Cautiously critical comments last Sunday by Sen. Richard Lugar about the Bush administration's handling of Iraq were enough to impel National Security Adviser Condoleezza Rice to schedule a special one-on-one meeting with the Republican chairman of the Senate Foreign Relations Committee.

Rice had a meeting set with the full committee, but she wanted to meet alone with the prestigious Lugar. He has kept to himself many misgivings about the Defense Department's performance in Iraq, but went further last weekend on "Fox News Sunday." He called on President Bush to propose a five-year plan for Iraq and criticized the Pentagon for being "very, very reticent" to request more money.

Republican operatives were alarmed by Lugar joining maverick Republican Sen. John McCain in calling on the administration to be more explicit about what's needed in Iraq. White House aides worry about Lugar getting too close to McCain and the senior Democrat on the Foreign Relations Committee, Sen. Joseph Biden.


Sen. John Edwards, trying to restart his flagging presidential campaign, scheduled a second straight soft interview with ABC's George Stephanopoulus Aug. 14 without making himself available to the other three Sunday talk shows in proper rotation.

On July 10, Edwards wrote Tim Russert of NBC's "Meet the Press" that "I'm looking forward to finding the time to come to your show." The senator admittedly had not performed well under Russert's questioning May 5, 2002. Edwards has kept away from "Meet the Press" since then, while finding time to engage in easygoing dialogue aboard his campaign van with Stephanopoulus that was broadcast on ABC's "This Week."

Edwards also has been dodging non-Sunday television programs that ask tough questions. He has not gone on CNN's "Crossfire" since May 23, 2001, after appearing there seven times the previous nine months.


Sen. Jim Jeffords of Vermont, still calling himself an "independent" after leaving the Republican Party in 2001, moved closer to being an outright Democrat by signing a fund-raising letter for Senate Minority Whip Harry Reid's 2004 re-election campaign in Nevada.

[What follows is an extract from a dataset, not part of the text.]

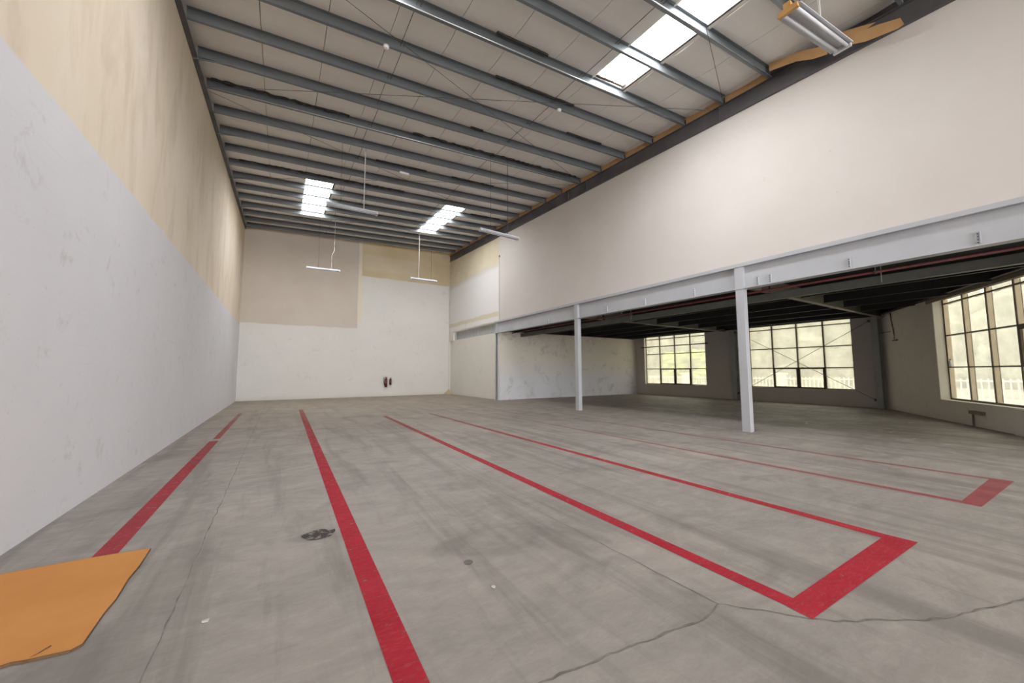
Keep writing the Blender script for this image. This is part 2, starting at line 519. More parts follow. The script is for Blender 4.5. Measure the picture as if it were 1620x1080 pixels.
part(red_strip((.585, .4), (.79, 17.6), .155).build('painted_line', 'red', fl), 'red line crossing the bottom edge of the photo')
rb = MB()
def rect_lane(xa0, xa1, xb0, xb1, y0, y1, yend, w=.13):
    b = MB()
    def strip(x0, y0_, x1, y1_):
        b.add([(x0 - w / 2, y0_, .003), (x0 + w / 2, y0_, .003), (x1 + w / 2, y1_, .003), (x1 - w / 2, y1_, .003)], [(0, 1, 2, 3)])
    strip(xa0, y1, xa1, yend); strip(xb0, y1, xb1, yend)
    b.add([(xa0 - w / 2 - .02, y0, .003), (xb0 + w / 2 + .02, y0 - .04, .003), (xb0 + w / 2, y1, .003), (xa0 - w / 2, y1, .003)], [(0, 1, 2, 3)])
    return b
part(rect_lane(2.89, 3.12, 4.74, 4.70, 1.10, 1.26, 13.4).build('painted_line', 'red', fl), 'red painted lane with a closed near end in the middle of the floor')
part(rect_lane(6.72, 6.62, 8.47, 8.1, .94, 1.10, 13.0, .11).build('painted_line', 'red_faded', fl), 'fainter red painted lane closest to the grey columns')

for pts, w in ((jline((-.52, 1.9), (-.50, 24.2), .15, .009), .0075), (jline((2.47, 1.49), (2.42, 5.0), .12, .006), .007), (jline((2.42, 5.0), (1.75, 6.3), .12, .006), .006),
               (jline((2.47, 1.49), (2.2, 1.45), .06, .01) + jline((2.2, 1.45), (1.7, 1.53), .05, .012)[1:] + jline((1.7, 1.53), (1.05, 1.60), .05, .01)[1:], .010),
               (jline((2.47, 1.49), (2.9, 1.02), .06, .01) + jline((2.9, 1.02), (3.5, .68), .06, .012)[1:] + jline((3.5, .68), (4.6, .35), .06, .01)[1:], .010),
               (jline((6.0, 1.0), (5.75, 12), .15, .006), .005)):
    ribbon(pts, w, .0025, .5).build('floor_joint', 'joint', fl)
st = []
for i in range(15):
    t = i / 14 * 2 * math.pi
    st.append((.37 + .14 * math.cos(t) * (1 + .18 * math.sin(5 * t)), 4.03 + .12 * math.sin(t)))
part(red(st[:-1], .003).build('rubber_smear', 'stain', fl), 'black smear beside the long red line')
part(red([(1.33 + .037 * math.cos(t * .4), 2.83 + .037 * math.sin(t * .4)) for t in range(16)], .003).build('oil_spot', 'spot', fl), 'round dark spot on the concrete')
for (x, y, s, lab) in ((1.33, 2.42, .022, 'tiny crumpled white scrap on the floor in front of the dark round spot'),
                  (-.32, 3.02, .03, 'thin pale splinter lying right of the orange board'),
                  (12.9, 4.9, .05, 'small pale scrap on the floor right of the nearest column')):
    b = MB()
    pts = [(x + s * math.cos(a) * random.uniform(.5, 1), y + s * math.sin(a) * random.uniform(.4, .9)) for a in [i * .9 for i in range(7)]]
    b.poly(pts, .002, .002 + s * .2)
    tag(b.build('floor_scrap', 'paper', origin=(x, y, 0)), lab, 'scrap')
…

The Jeffords letter uses standard partisan Democratic rhetoric. It calls Reid the "only hope" for "blocking the far-right Republican agenda" and contends "the Bush-Cheney fund-raising machine is already in high gear" to finance a "smear campaign."

A footnote: Although Reid has been called a sure winner since Rep. Jim Gibbons decided not to run against him, national GOP operatives never were keen about a Gibbons candidacy. They see Lt. Gov. Lorraine Hunt and Secretary of State Dean Heller as potentially stronger candidates.


Former Republican National Chairman Haley Barbour, the nominee for governor of Mississippi this year, will drop into Washington Sept. 22 for a fund-raiser calculated to pick up at least $390,000 from the host committee alone.

The 78 members of the host committee are required to contribute or raise at least $5,000 each. The admission fee for everybody else is $1,000 each. The event at the home of Julie Finley, longtime Republican national committeewoman for the District of Columbia, will be addressed by presidential adviser Karl Rove.

The host committee reads like a who's who of the Republican elite in Washington, D.C., with one notable exception: Thomas Hale Boggs Jr. Lobbyist Tommy Boggs is a prominent Democrat whose parents, Lindy Boggs and the late Hale Boggs, both were members of Congress from Louisiana.